A imprudência do Primeiro Ministro
David Cameron parece ter-lhe selado o
próprio destino político e, por infelicidade do antigo Reino Unido, também a
sua permanência na União Europeia.
Com o seu rictus característico - em momentos de tensão - com o lábio
superior comprimido pelo inferior, diante do púlpito montado junto à simbólica
porta do 10, Downing Street, Cameron já anunciou a próxima renúncia, golpeado
por crise de que foi o principal criador.
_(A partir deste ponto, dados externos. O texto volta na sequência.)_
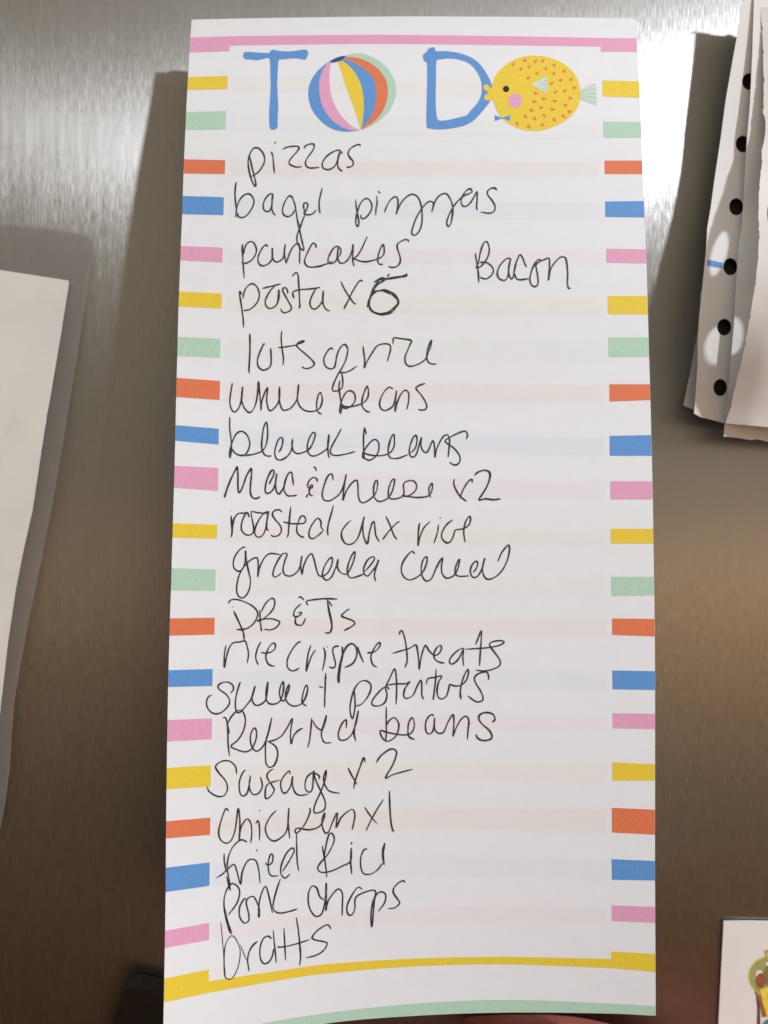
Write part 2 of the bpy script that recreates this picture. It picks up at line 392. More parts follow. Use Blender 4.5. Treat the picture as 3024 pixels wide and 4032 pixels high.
INK += [
('roasted', 880,1970,520, [
 [95,125, 100,128], (1.3,[97,190, 105,300, 110,400, 98,460]),
 [100,440, 115,330, 140,220, 190,165, 250,160, 300,155, 325,210, 300,150, 260,200, 228,290, 228,370, 270,425, 330,435, 375,400, 378,330, 360,230, 345,140],
 [345,135, 440,155, 530,160, 570,145, 520,155, 455,230, 405,330, 392,410, 430,462, 490,440, 530,360, 545,270, 565,150, 548,250, 545,350, 570,380],
 [740,150, 700,118, 640,130, 615,175, 650,240, 710,310, 728,380, 690,440, 625,452, 598,432],
 [848,75, 835,180, 822,330, 815,420, 800,465],
 [752,268, 840,290, 940,293, 1010,285, 1035,245, 1015,200, 975,200, 945,260, 922,340, 930,410, 970,450, 1015,465],
 [1260,380, 1225,330, 1228,280, 1205,232, 1170,232, 1110,310, 1075,400, 1085,465, 1130,478, 1190,440, 1250,385],
 [1382,60, 1360,150, 1325,270, 1308,370, 1315,445]]),
('chx rice', 1320,1980,580, [
 [178,195, 120,250, 75,320, 75,390, 115,455, 175,465, 230,430, 270,360, 305,240, 328,155, 312,250, 320,370, 362,460, 385,340, 415,230, 440,215, 450,300, 460,370, 500,440],
 [570,150, 610,230, 660,360, 697,412], [728,215, 700,220, 640,280, 580,350, 535,412],
 [952,225, 938,320, 935,480, 950,400, 1000,280, 1075,205],
 [1182,165, 1187,175], [1165,245, 1150,340, 1113,452],
 [1328,188, 1260,240, 1205,330, 1205,400, 1260,450, 1310,420, 1345,330, 1355,305, 1440,290, 1505,250, 1525,190, 1515,150, 1475,200, 1450,300, 1452,370, 1465,445]]),
('granola', 880,2120,660, [
 [220,85, 180,95, 130,150, 100,220, 105,290, 150,325, 190,300, 215,220, 220,120, 225,210, 250,330, 268,420, 250,520, 200,585, 150,570, 130,500, 150,380, 195,290, 260,220, 325,190, 345,240, 340,380, 355,300, 400,200, 460,150, 560,158],
 [575,340, 520,380, 490,360, 505,290, 550,200, 590,150, 630,155, 605,230, 590,310, 610,360, 670,370, 730,330, 760,270, 777,175, 765,260, 778,355, 795,270, 830,190, 870,150, 895,200, 920,300, 945,365, 990,370, 1040,330, 1075,250, 1075,190, 1040,210, 995,290, 980,370, 1020,412, 1070,380, 1110,290, 1135,205, 1128,280, 1160,335, 1220,350, 1270,270, 1300,180, 1298,130, 1260,190, 1230,280, 1230,350, 1260,390, 1330,375, 1390,350],
 [1400,325, 1450,270, 1495,205, 1480,180, 1430,210, 1390,290, 1395,350, 1430,370, 1475,320, 1520,260, 1537,210, 1505,310, 1495,370, 1508,425]]),
('cereal', 1540,2120,520, [
 [300,195, 262,162, 200,220, 145,310, 130,400, 160,480, 230,520, 320,490, 400,420, 445,320, 455,240, 430,235, 395,290, 380,390, 400,490, 450,535, 510,500, 560,390, 610,290, 650,245, 635,340, 640,430, 680,490, 730,495, 800,455, 845,360, 862,260, 830,310, 805,390, 815,450, 860,475, 980,470],
 [1030,430, 1075,370, 1090,305, 1060,288, 1015,340, 997,410, 1020,480, 1070,485, 1120,430, 1155,340, 1180,245, 1158,330, 1150,410, 1180,490, 1240,512, 1330,470, 1410,380, 1465,260, 1490,140, 1475,82, 1410,150, 1370,220, 1345,290]]),
('PB', 880,2340,560, [
 [110,145, 115,150], (1.2,[120,195, 160,280, 210,390, 235,460, 242,530]),
 [60,105, 80,70, 140,58, 230,80, 330,130, 390,190, 398,250, 360,330, 290,390, 220,410, 150,410],
 [425,180, 428,290, 440,400, 450,432],
 [440,205, 490,110, 545,55, 580,48, 600,90, 580,170, 510,250, 440,300, 395,310, 460,290, 560,285, 640,310, 655,335, 610,390, 540,415, 478,405]]),
('& Js', 880,2340,560, [
 [872,38, 900,30, 945,68], [910,110, 850,160, 820,220, 835,260, 885,250, 912,220, 900,208, 870,220],
 [855,250, 838,300, 850,350, 910,360, 940,320, 957,275],
 [985,128, 968,85, 1000,70, 1120,55, 1210,50, 1330,55], (1.2,[1212,60, 1230,180, 1260,320, 1262,400, 1235,450, 1185,445]), [1225,75, 1270,140],
 (1.1,[1470,170, 1430,195, 1378,250, 1440,280, 1515,310, 1530,345, 1480,385, 1408,422])]),
('rice', 860,2480,620, [
 [80,160, 65,250, 62,330, 65,395, 85,290, 115,190, 160,135, 220,128, 260,118, 285,120, 305,180, 318,260, 303,350],
 [450,125, 415,190, 395,270, 400,320, 422,368],
 [450,235, 500,245, 560,230, 600,190, 595,145, 565,145, 525,200, 500,280, 520,350, 560,378, 600,380]]),
('crispie', 860,2480,620, [
 [870,130, 845,130, 790,190, 735,290, 725,370, 750,420, 800,430, 855,400],
 [975,162, 945,260, 925,435, 950,360, 985,270, 1025,210],
 [1150,175, 1148,185], [1105,180, 1125,240, 1120,320, 1097,430],
 [1275,172, 1230,175, 1205,210, 1220,290, 1235,360, 1215,400, 1165,390],
 (1.2,[1305,175, 1310,260, 1290,370, 1275,470, 1270,555, 1262,500, 1280,370, 1310,260, 1350,180, 1405,145, 1450,180, 1460,260, 1420,350, 1330,398]),
 [1470,175, 1490,250, 1530,345],
 [1575,235, 1610,240]]),
('treats', 1460,2470,560, [
 [-40,300, 30,290, 90,245, 112,190, 90,180, 50,230, 10,310, 5,380, 30,440, 75,465],
 [335,85, 345,45, 370,45, 400,140, 420,270, 425,390, 400,470],
 [258,302, 350,275, 450,245, 525,205, 545,260, 560,380, 567,490, 585,370, 610,270, 640,210, 680,270, 740,325, 790,310, 825,255, 815,210, 770,240, 738,310, 750,370, 800,405, 860,418],
 [1095,245, 1050,250, 980,300, 925,370, 925,420, 970,420, 1030,360, 1080,260, 1075,350, 1085,450],
 [1225,200, 1260,110, 1290,40, 1290,140, 1280,280, 1270,450],
 [1105,255, 1260,245, 1380,235, 1500,210, 1555,175, 1520,155, 1430,165, 1390,190, 1400,230, 1460,310, 1510,390, 1500,450, 1420,490, 1320,510, 1225,498]]),
('sweet', 790,2640,560, [
 [350,265, 385,210, 360,155, 300,133, 235,150, 203,185, 225,225, 300,280, 340,355, 310,430, 230,495, 150,500, 90,450, 68,380, 90,310, 135,285],
 [465,130, 440,200, 415,300, 405,400, 420,480, 450,490, 490,460, 540,400, 585,340, 620,250, 637,180, 605,280, 605,350, 635,400, 690,400, 755,350, 778,250, 785,130, 765,240, 765,330, 800,385, 870,390, 930,350, 965,240, 965,130, 935,180, 920,260, 940,340, 975,350, 1005,290, 1035,200, 1030,165, 1000,230, 990,310, 1020,380, 1090,415, 1180,385, 1230,300, 1250,210, 1235,170, 1205,230, 1185,330, 1195,385, 1240,415],
 (1.1,[1460,30, 1455,150, 1450,300, 1447,430]), [1380,185, 1430,200]]),
('potatoes', 1340,2620,620, [
 [148,260, 155,350, 155,450, 130,560, 105,490, 110,390, 145,260, 200,180, 260,160, 310,185, 325,240, 290,330, 220,410, 160,430],
 [515,255, 495,225, 450,240, 380,310, 335,380, 345,420, 410,425, 470,390, 493,310, 480,230, 520,140, 572,35, 590,120, 595,250, 588,410],
 [480,210, 580,195, 690,192, 735,170, 690,230, 670,290, 675,335, 710,345, 770,310, 810,220, 850,155, 860,230, 860,310, 880,358],
 [1010,35, 1005,150, 990,280, 980,365], [905,200, 925,140, 1000,125, 1070,112, 1035,180, 1020,270, 1035,335, 1075,352, 1120,320, 1145,240, 1155,200, 1200,215, 1270,210, 1325,160, 1350,90, 1345,40, 1305,110, 1275,210, 1265,300, 1275,358],
 [1565,150, 1560,95, 1535,70, 1460,85, 1415,130, 1430,190, 1480,270, 1505,340, 1490,375, 1430,380, 1345,320]]),
('Refried', 850,2780,600, [
 [75,130, 100,125, 120,170, 130,300, 135,430, 150,545],
 (1.5,[125,190, 145,300]),
 [125,200, 160,130, 215,65, 270,45, 305,80, 322,160, 300,270, 240,370, 165,435, 220,470, 320,498, 395,460, 440,350, 440,265, 415,240, 380,310, 380,400, 410,470, 450,490, 500,455, 540,390, 580,270, 610,125],
 [610,125, 575,270, 545,390, 540,500, 545,610, 560,640],
 [565,385, 640,370, 720,320, 780,230, 835,135, 815,270, 820,412, 850,320, 900,265, 950,240],
 [565,385, 630,420, 665,465, 675,540, 655,610, 630,660],
 [1045,130, 1035,250, 1020,380, 1000,450], [1055,155, 1090,220, 1150,258, 1190,180, 1205,100, 1175,200, 1150,300, 1165,370, 1195,400, 1260,398],
 [1420,240, 1420,150, 1375,190, 1335,290, 1345,360, 1390,372, 1440,350, 1490,290, 1530,170, 1552,50, 1525,170, 1505,290, 1525,382]]),
('beans refried', 1450,2780,560, [
 [212,5, 210,150, 212,300, 205,405],
 [215,230, 245,170, 300,135, 345,175, 358,240, 330,340, 260,400, 200,405, 150,340, 145,285, 220,305, 340,330, 440,335, 510,305, 540,220, 515,135, 475,190, 465,270, 470,340, 500,375, 545,388],
 [765,120, 745,98, 700,130, 670,200, 675,290, 710,325, 750,300, 770,230, 775,140, 770,230, 795,300, 840,320, 885,295, 930,190, 990,100, 1000,200, 990,350, 1020,270, 1080,160, 1140,118, 1175,170, 1165,280, 1158,388],
 (1.2,[1450,190, 1480,150, 1455,95, 1380,75, 1310,95, 1290,145, 1330,210, 1410,280, 1445,350, 1420,390, 1340,402, 1280,375, 1258,330])]),
('Sausage', 800,2950,860, [
 [255,190, 245,130, 200,90, 140,92, 95,130, 120,180, 170,240, 185,300, 160,350, 110,358, 50,325, 30,285],
 [325,155, 300,180, 275,250, 280,330, 305,355, 340,320, 360,200, 350,280, 375,340, 420,335, 450,280, 435,210],
 [472,60, 480,110, 505,138, 540,120, 562,70, 565,20],
 [535,150, 500,170, 485,210, 520,270, 540,310, 510,360, 475,372, 475,300, 500,260, 580,235],
 [660,190, 655,165, 625,190, 590,250, 600,320, 630,330, 665,280, 680,205, 680,270, 700,330, 740,350, 800,340],
 [880,230, 880,200, 830,180, 785,220, 775,290, 800,325, 830,300, 840,165, 850,220, 890,310, 925,390, 925,450, 890,478, 845,480, 850,420, 895,320, 930,220, 935,160, 915,220, 930,280, 965,320, 1040,335]]),
('x2', 800,2950,860, [
 [1100,140, 1130,200, 1170,268], [1230,100, 1220,65, 1190,140, 1155,240, 1145,300],
 (1.1,[1315,102, 1350,50, 1410,5, 1450,0, 1470,30, 1440,120, 1385,218, 1450,190, 1590,152])]),
('Chicken', 840,3120,740, [
 [135,165, 110,145, 75,230, 48,340, 60,410, 110,448, 160,420, 195,320, 220,140, 235,260, 230,420, 245,310, 295,235, 330,270, 340,360, 330,445],
 [408,155, 408,165], [375,275, 395,250, 408,310, 408,425],
 [555,160, 500,220, 460,310, 480,390, 530,428, 590,405, 650,330, 668,135, 660,250, 675,405],
 [850,135, 855,170, 820,260, 770,330, 735,360, 722,335, 750,315, 840,330, 930,305, 975,240, 985,180, 960,240, 965,310, 990,358, 1020,345, 1050,270, 1095,180, 1085,310, 1130,220, 1220,150, 1250,190, 1240,270, 1225,330],
 ]),
('x1', 840,3120,740, [
 [1335,130, 1390,210, 1447,278], [1503,62, 1440,160, 1390,250, 1350,338], (1.2,[1555,-15, 1560,150, 1570,270, 1585,335, 1597,335])]),
('fried', 830,3310,740, [
 [320,15, 300,0, 260,-5, 200,50, 160,130, 145,230, 160,340, 175,440],
 [118,110, 120,180, 135,270], [48,330, 110,290, 200,210, 230,270, 263,385, 275,290, 310,200, 350,165, 400,180, 425,270, 435,375],
 [408,75, 408,95], [485,190, 500,215, 540,195, 550,135, 530,120, 510,180, 510,260, 535,310, 600,310],
 [635,270, 680,200, 735,100, 720,65, 670,110, 625,210, 620,290, 655,330, 700,295],
 [758,-60, 760,100, 765,200, 778,268]]),
('Rice', 830,3310,740, [
 [985,45, 1000,130, 1015,230, 1025,325],
 [1005,130, 1020,30, 1045,-55, 1075,-60, 1090,0, 1040,110, 965,200, 945,250, 980,280, 1060,270, 1160,225, 1235,180, 1240,65, 1235,180, 1245,295],
 [1243,10, 1245,35], [1383,72, 1350,85, 1325,150, 1325,230, 1350,290, 1410,295, 1470,260, 1515,200],
 (1.5,[1537,20, 1520,110, 1530,215])]),
('Pork', 850,3440,780, [
 [90,20, 105,80, 120,140],
 [75,290, 95,380, 130,495, 110,470, 80,350, 68,240, 85,150, 130,85, 180,105, 200,160, 175,250, 105,345],
 [265,235, 240,210, 200,280, 200,360, 235,412, 270,400, 278,350, 255,230, 310,190, 345,240, 365,300, 360,365, 360,280, 375,190, 415,105, 445,190, 475,330],
 [540,45, 505,150, 480,260, 490,310, 540,330, 620,315, 685,295]]),
('chops', 850,3440,780, [
 [905,220, 870,190, 845,120, 805,105, 775,170, 780,270, 815,340, 850,358, 890,330, 915,230, 925,75, 925,200, 922,310, 945,220, 1020,130, 1060,165, 1060,260, 1058,352],
 [1228,130, 1190,115, 1140,180, 1100,270, 1105,335, 1140,345, 1165,290, 1180,190, 1330,140, 1325,250, 1308,445, 1300,350, 1320,220, 1370,155, 1420,170, 1415,240, 1362,315],
 [1585,75, 1565,58, 1510,95, 1485,150, 1520,210, 1540,245, 1500,285, 1440,292]]),
('bratts', 850,3600,500, [
 (0.6,[65,100, 78,230, 92,400, 105,560, 110,760, 130,830, 190,850, 240,800, 290,690, 318,540, 310,430, 260,320, 205,280, 150,340, 120,430, 110,560, 115,700, 125,820]),
 (0.6,[320,400, 360,500, 400,600]),
 [548,350, 490,400, 440,480, 415,590, 425,680, 435,745],
 [730,320, 680,285, 620,320, 580,430, 580,560, 610,630, 650,645, 700,615, 740,540, 755,450],
 [750,205, 765,380, 790,630], [890,180, 900,380, 912,600], [1050,40, 1080,220, 1100,430, 1108,560, 1095,670],
 [812,415, 830,430, 940,415, 1090,375, 1225,330],
 [1505,195, 1470,140, 1410,155, 1320,220, 1258,300, 1300,335, 1400,355, 1455,380, 1410,470, 1310,535, 1175,570]]),
]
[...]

Com grande leviandade, Cameron para
contornar uma crise menor, anunciara a convocação de referendo sobre a
permanência ou não na U.E. Essa falta de prudência, conjugada com má avaliação dos riscos envolvidos, seriam a
perda de David Cameron.
Tampouco foi pequena a diferença entre
o Brexit (apontando a saída da U.E.)
e o Remain (a permanência). Além de ser
marcada pela estúpida imolação de ainda jovem deputada trabalhista, Jo Cox, as
consequências da dilaceração de união de 43 anos se apresentam a desencadear-se
sobre a incapacidade política de Cameron, que já é reflexo da decadência como
poder político e econômico do Reino Unido, condição que reponta desde o fim da
Segunda Guerra Mundial.
O insularismo inglês, e a sua condição
de Grande Potência, desapareceu no século XX, como decorrência das duas Grandes
Guerras no Continente europeu, que projetaria, após 1945, um mundo com duas
superpotências, i.e., os Estados Unidos e a União Soviética. As antigas
européias, a França e a Inglaterra receberam prêmios de consolação, com
afirmação de potência que não mais correspondia à realidade. Por sua vez, a
inclusão da China representou, por um tempo, uma sinalização de potência
futura.
O século XXI nos mostra a Rússia em
processo de recuperação, embora a sua potencialidade por ora esteja mais na
audácia de Putin, do que na realidade fática. A União Européia continua um fato econômico, sob a liderança de Alemanha parcialmente recuperada da
insânia hitlerista.
A miopia de David Cameron ainda não produziu
todos os efeitos negativos que a estúpida decisão de brincar uma vez mais com o
referendo torna possível (Tony Blair convocara outro similar, em 2006, em que
logrou vencer, mantendo a permanência do Reino Unido na União Européia). Como a
Escócia - que recentemente tentou a via independentista - sufragou no referendo
de ontem a permanência na U.E., semelha muito provável que o velho reino de
Maria Stuart tente uma vez mais sua separação da Inglaterra. Também na Irlanda
do Norte, prevaleceu o sufrágio em favor da permanência na organização de
Bruxelas.
Cameron já é um morto-vivo
político, eis que o seu sucessor - que semelha ser Boris Johnson - está com
a própria candidatura nas ruas.
Não surpreende que os movimentos
de extrema-direita - como o de Marine Le Pen, na França - já se assanhem com a
perspectiva de projetos análogos, posto que semelhe difícil que os povos
europeus como o francês se entusiasmem com tais anacronismos.
Quanto ao redimensionamento do
Reino Unido - com a ulterior ameaça das defecções escocesa e da Irlanda do
Norte - a precipitação cambial da libra esterlina diz bastante do nervosismo do
mercado quanto às novas perspectivas que a falta de visão política (para não
dizer sólida mediocridade) de David
Cameron tornou, de súbito, uma triste e,
na aparência, irremediável consequência.